INSTRUCTIONS FOR THE TASK:
Set down the whole listing verbatim.

SUPPLIED INFORMATION:
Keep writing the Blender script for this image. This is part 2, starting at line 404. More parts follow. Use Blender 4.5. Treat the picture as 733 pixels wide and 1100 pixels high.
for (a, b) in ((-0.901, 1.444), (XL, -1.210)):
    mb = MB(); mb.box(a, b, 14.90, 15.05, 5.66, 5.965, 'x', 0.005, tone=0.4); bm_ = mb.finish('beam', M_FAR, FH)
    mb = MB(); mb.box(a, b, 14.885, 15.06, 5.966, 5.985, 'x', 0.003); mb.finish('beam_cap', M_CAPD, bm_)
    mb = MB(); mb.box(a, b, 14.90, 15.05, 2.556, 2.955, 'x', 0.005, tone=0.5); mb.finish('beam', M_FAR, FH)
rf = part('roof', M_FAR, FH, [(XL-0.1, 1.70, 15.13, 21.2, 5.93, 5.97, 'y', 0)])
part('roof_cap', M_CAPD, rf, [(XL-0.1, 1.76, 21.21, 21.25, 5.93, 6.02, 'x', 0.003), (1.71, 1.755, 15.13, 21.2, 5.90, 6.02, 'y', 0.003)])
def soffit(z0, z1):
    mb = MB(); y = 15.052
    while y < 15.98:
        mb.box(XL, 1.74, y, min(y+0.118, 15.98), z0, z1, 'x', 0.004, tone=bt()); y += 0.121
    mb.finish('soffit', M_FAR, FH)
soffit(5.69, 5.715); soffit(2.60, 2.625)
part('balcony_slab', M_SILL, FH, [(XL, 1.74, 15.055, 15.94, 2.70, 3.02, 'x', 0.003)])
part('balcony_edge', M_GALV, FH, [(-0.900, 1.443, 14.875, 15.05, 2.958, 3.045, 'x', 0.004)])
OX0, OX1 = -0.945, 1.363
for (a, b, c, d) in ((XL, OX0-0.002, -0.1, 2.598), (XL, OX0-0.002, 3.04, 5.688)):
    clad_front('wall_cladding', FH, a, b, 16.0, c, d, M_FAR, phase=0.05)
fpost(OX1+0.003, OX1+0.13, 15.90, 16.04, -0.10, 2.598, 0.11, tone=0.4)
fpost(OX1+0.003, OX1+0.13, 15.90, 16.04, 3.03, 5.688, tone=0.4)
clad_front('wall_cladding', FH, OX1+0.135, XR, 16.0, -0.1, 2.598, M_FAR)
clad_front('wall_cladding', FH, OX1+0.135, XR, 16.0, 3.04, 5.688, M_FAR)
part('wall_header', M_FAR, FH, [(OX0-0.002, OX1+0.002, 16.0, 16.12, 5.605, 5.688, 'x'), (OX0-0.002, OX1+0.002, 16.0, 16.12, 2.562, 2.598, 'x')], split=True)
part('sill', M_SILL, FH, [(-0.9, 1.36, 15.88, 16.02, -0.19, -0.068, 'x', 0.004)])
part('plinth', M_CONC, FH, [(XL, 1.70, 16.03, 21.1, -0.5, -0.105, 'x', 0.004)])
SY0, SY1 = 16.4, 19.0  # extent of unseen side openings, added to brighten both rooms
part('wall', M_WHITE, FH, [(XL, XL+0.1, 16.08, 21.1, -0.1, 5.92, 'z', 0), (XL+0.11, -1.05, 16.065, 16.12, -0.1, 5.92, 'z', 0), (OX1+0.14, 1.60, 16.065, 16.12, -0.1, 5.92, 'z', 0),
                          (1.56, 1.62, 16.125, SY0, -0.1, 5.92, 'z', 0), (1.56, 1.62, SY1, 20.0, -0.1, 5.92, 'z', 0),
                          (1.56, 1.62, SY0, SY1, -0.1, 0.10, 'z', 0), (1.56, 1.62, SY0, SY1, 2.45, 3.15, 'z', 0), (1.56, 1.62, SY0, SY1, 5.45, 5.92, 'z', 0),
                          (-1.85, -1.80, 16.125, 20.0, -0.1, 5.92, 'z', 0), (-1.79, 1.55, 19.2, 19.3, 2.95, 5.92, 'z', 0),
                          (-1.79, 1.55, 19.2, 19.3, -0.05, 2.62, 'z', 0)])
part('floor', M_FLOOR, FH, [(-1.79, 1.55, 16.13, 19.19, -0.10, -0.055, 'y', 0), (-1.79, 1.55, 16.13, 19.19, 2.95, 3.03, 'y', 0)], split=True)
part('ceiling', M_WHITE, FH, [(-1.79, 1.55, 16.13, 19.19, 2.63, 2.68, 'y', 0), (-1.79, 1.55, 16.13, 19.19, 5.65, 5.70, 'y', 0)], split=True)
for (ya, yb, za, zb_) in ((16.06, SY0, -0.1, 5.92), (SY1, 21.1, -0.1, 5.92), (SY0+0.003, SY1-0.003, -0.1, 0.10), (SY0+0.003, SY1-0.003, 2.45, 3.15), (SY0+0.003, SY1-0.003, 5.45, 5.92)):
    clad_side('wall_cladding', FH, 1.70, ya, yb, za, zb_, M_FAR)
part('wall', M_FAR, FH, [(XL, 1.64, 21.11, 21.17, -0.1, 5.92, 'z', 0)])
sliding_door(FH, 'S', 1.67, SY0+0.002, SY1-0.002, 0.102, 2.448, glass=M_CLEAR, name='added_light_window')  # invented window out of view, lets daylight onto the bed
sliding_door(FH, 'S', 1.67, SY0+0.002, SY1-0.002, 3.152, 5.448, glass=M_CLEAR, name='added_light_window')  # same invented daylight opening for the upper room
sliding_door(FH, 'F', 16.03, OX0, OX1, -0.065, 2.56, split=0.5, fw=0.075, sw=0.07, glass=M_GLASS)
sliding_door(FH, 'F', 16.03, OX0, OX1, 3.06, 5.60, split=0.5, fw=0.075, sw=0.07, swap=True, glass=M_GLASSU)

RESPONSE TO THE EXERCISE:
Keep writing the Blender script for this image. This is part 2, starting at line 404. More parts follow. Use Blender 4.5. Treat the picture as 733 pixels wide and 1100 pixels high.
for (a, b) in ((-0.901, 1.444), (XL, -1.210)):
    mb = MB(); mb.box(a, b, 14.90, 15.05, 5.66, 5.965, 'x', 0.005, tone=0.4); bm_ = mb.finish('beam', M_FAR, FH)
    mb = MB(); mb.box(a, b, 14.885, 15.06, 5.966, 5.985, 'x', 0.003); mb.finish('beam_cap', M_CAPD, bm_)
    mb = MB(); mb.box(a, b, 14.90, 15.05, 2.556, 2.955, 'x', 0.005, tone=0.5); mb.finish('beam', M_FAR, FH)
rf = part('roof', M_FAR, FH, [(XL-0.1, 1.70, 15.13, 21.2, 5.93, 5.97, 'y', 0)])
part('roof_cap', M_CAPD, rf, [(XL-0.1, 1.76, 21.21, 21.25, 5.93, 6.02, 'x', 0.003), (1.71, 1.755, 15.13, 21.2, 5.90, 6.02, 'y', 0.003)])
def soffit(z0, z1):
    mb = MB(); y = 15.052
    while y < 15.98:
        mb.box(XL, 1.74, y, min(y+0.118, 15.98), z0, z1, 'x', 0.004, tone=bt()); y += 0.121
    mb.finish('soffit', M_FAR, FH)
soffit(5.69, 5.715); soffit(2.60, 2.625)
part('balcony_slab', M_SILL, FH, [(XL, 1.74, 15.055, 15.94, 2.70, 3.02, 'x', 0.003)])
part('balcony_edge', M_GALV, FH, [(-0.900, 1.443, 14.875, 15.05, 2.958, 3.045, 'x', 0.004)])
OX0, OX1 = -0.945, 1.363
for (a, b, c, d) in ((XL, OX0-0.002, -0.1, 2.598), (XL, OX0-0.002, 3.04, 5.688)):
    clad_front('wall_cladding', FH, a, b, 16.0, c, d, M_FAR, phase=0.05)
fpost(OX1+0.003, OX1+0.13, 15.90, 16.04, -0.10, 2.598, 0.11, tone=0.4)
fpost(OX1+0.003, OX1+0.13, 15.90, 16.04, 3.03, 5.688, tone=0.4)
clad_front('wall_cladding', FH, OX1+0.135, XR, 16.0, -0.1, 2.598, M_FAR)
clad_front('wall_cladding', FH, OX1+0.135, XR, 16.0, 3.04, 5.688, M_FAR)
part('wall_header', M_FAR, FH, [(OX0-0.002, OX1+0.002, 16.0, 16.12, 5.605, 5.688, 'x'), (OX0-0.002, OX1+0.002, 16.0, 16.12, 2.562, 2.598, 'x')], split=True)
part('sill', M_SILL, FH, [(-0.9, 1.36, 15.88, 16.02, -0.19, -0.068, 'x', 0.004)])
part('plinth', M_CONC, FH, [(XL, 1.70, 16.03, 21.1, -0.5, -0.105, 'x', 0.004)])
SY0, SY1 = 16.4, 19.0  # extent of unseen side openings, added to brighten both rooms
part('wall', M_WHITE, FH, [(XL, XL+0.1, 16.08, 21.1, -0.1, 5.92, 'z', 0), (XL+0.11, -1.05, 16.065, 16.12, -0.1, 5.92, 'z', 0), (OX1+0.14, 1.60, 16.065, 16.12, -0.1, 5.92, 'z', 0),
                          (1.56, 1.62, 16.125, SY0, -0.1, 5.92, 'z', 0), (1.56, 1.62, SY1, 20.0, -0.1, 5.92, 'z', 0),
                          (1.56, 1.62, SY0, SY1, -0.1, 0.10, 'z', 0), (1.56, 1.62, SY0, SY1, 2.45, 3.15, 'z', 0), (1.56, 1.62, SY0, SY1, 5.45, 5.92, 'z', 0),
                          (-1.85, -1.80, 16.125, 20.0, -0.1, 5.92, 'z', 0), (-1.79, 1.55, 19.2, 19.3, 2.95, 5.92, 'z', 0),
                          (-1.79, 1.55, 19.2, 19.3, -0.05, 2.62, 'z', 0)])
part('floor', M_FLOOR, FH, [(-1.79, 1.55, 16.13, 19.19, -0.10, -0.055, 'y', 0), (-1.79, 1.55, 16.13, 19.19, 2.95, 3.03, 'y', 0)], split=True)
part('ceiling', M_WHITE, FH, [(-1.79, 1.55, 16.13, 19.19, 2.63, 2.68, 'y', 0), (-1.79, 1.55, 16.13, 19.19, 5.65, 5.70, 'y', 0)], split=True)
for (ya, yb, za, zb_) in ((16.06, SY0, -0.1, 5.92), (SY1, 21.1, -0.1, 5.92), (SY0+0.003, SY1-0.003, -0.1, 0.10), (SY0+0.003, SY1-0.003, 2.45, 3.15), (SY0+0.003, SY1-0.003, 5.45, 5.92)):
    clad_side('wall_cladding', FH, 1.70, ya, yb, za, zb_, M_FAR)
part('wall', M_FAR, FH, [(XL, 1.64, 21.11, 21.17, -0.1, 5.92, 'z', 0)])
sliding_door(FH, 'S', 1.67, SY0+0.002, SY1-0.002, 0.102, 2.448, glass=M_CLEAR, name='added_light_window')  # invented window out of view, lets daylight onto the bed
sliding_door(FH, 'S', 1.67, SY0+0.002, SY1-0.002, 3.152, 5.448, glass=M_CLEAR, name='added_light_window')  # same invented daylight opening for the upper room
sliding_door(FH, 'F', 16.03, OX0, OX1, -0.065, 2.56, split=0.5, fw=0.075, sw=0.07, glass=M_GLASS)
sliding_door(FH, 'F', 16.03, OX0, OX1, 3.06, 5.60, split=0.5, fw=0.075, sw=0.07, swap=True, glass=M_GLASSU)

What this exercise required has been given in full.